▸ **Given material**:
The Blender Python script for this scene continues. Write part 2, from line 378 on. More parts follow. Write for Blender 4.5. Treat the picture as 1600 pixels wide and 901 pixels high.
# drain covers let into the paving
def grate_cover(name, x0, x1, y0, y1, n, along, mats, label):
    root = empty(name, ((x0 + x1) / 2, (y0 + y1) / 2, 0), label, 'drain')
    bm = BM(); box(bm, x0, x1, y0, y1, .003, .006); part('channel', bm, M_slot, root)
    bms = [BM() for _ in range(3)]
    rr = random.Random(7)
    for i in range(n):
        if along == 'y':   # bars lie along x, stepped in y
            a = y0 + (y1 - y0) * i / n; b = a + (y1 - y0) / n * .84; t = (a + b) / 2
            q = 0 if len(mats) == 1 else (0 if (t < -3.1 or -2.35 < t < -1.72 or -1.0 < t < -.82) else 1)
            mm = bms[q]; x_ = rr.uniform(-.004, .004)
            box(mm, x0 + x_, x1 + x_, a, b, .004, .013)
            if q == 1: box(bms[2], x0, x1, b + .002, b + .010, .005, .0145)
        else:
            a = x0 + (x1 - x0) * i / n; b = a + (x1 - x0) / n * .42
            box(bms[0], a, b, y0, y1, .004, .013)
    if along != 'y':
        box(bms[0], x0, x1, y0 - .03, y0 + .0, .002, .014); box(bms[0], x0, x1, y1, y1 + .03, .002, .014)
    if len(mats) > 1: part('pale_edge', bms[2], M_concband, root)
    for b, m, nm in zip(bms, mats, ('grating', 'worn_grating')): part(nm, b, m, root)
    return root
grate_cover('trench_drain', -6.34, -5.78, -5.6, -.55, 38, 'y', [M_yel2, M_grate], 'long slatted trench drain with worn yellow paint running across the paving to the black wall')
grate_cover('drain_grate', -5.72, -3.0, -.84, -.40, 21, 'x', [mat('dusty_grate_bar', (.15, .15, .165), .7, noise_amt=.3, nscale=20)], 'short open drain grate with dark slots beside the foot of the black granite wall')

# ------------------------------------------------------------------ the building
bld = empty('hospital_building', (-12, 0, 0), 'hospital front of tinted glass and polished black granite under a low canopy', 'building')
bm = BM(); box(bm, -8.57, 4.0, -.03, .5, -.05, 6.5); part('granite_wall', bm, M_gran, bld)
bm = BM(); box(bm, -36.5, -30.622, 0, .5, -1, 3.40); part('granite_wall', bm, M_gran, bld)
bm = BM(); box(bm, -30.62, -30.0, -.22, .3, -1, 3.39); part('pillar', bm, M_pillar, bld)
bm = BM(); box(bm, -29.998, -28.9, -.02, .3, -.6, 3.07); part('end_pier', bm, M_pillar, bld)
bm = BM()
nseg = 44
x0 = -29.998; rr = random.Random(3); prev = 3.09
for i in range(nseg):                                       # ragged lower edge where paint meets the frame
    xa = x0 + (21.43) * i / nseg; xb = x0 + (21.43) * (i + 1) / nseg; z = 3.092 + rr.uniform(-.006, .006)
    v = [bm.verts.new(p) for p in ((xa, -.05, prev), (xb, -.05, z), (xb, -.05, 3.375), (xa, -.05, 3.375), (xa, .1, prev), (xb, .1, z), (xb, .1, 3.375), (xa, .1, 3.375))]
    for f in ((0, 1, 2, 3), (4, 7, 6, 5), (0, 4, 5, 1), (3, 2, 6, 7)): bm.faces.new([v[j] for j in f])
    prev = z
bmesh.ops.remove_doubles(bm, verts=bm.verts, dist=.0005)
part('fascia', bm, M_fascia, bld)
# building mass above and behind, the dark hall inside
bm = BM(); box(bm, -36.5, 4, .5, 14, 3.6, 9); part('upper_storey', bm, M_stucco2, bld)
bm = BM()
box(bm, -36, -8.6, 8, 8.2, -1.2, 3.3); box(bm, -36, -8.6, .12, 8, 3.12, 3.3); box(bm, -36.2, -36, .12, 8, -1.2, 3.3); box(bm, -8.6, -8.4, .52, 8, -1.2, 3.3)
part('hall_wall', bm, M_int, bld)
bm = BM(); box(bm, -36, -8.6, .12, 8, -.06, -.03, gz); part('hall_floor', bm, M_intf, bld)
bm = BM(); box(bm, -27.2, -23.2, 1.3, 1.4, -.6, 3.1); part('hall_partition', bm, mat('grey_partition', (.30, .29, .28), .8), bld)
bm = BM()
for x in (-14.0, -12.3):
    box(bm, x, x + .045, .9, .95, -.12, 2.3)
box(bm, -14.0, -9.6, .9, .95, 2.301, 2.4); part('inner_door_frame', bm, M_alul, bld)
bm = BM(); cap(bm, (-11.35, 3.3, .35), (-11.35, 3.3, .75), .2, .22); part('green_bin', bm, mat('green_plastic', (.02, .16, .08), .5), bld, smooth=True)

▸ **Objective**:
Give the lines exactly as they stand, from the line with "bm = BM(); box(bm, -36, -8.6, .12, 8, -.06, -.03, gz);" through the end of the material.

▸ **Task response**:
bm = BM(); box(bm, -36, -8.6, .12, 8, -.06, -.03, gz); part('hall_floor', bm, M_intf, bld)
bm = BM(); box(bm, -27.2, -23.2, 1.3, 1.4, -.6, 3.1); part('hall_partition', bm, mat('grey_partition', (.30, .29, .28), .8), bld)
bm = BM()
for x in (-14.0, -12.3):
    box(bm, x, x + .045, .9, .95, -.12, 2.3)
box(bm, -14.0, -9.6, .9, .95, 2.301, 2.4); part('inner_door_frame', bm, M_alul, bld)
bm = BM(); cap(bm, (-11.35, 3.3, .35), (-11.35, 3.3, .75), .2, .22); part('green_bin', bm, mat('green_plastic', (.02, .16, .08), .5), bld, smooth=True)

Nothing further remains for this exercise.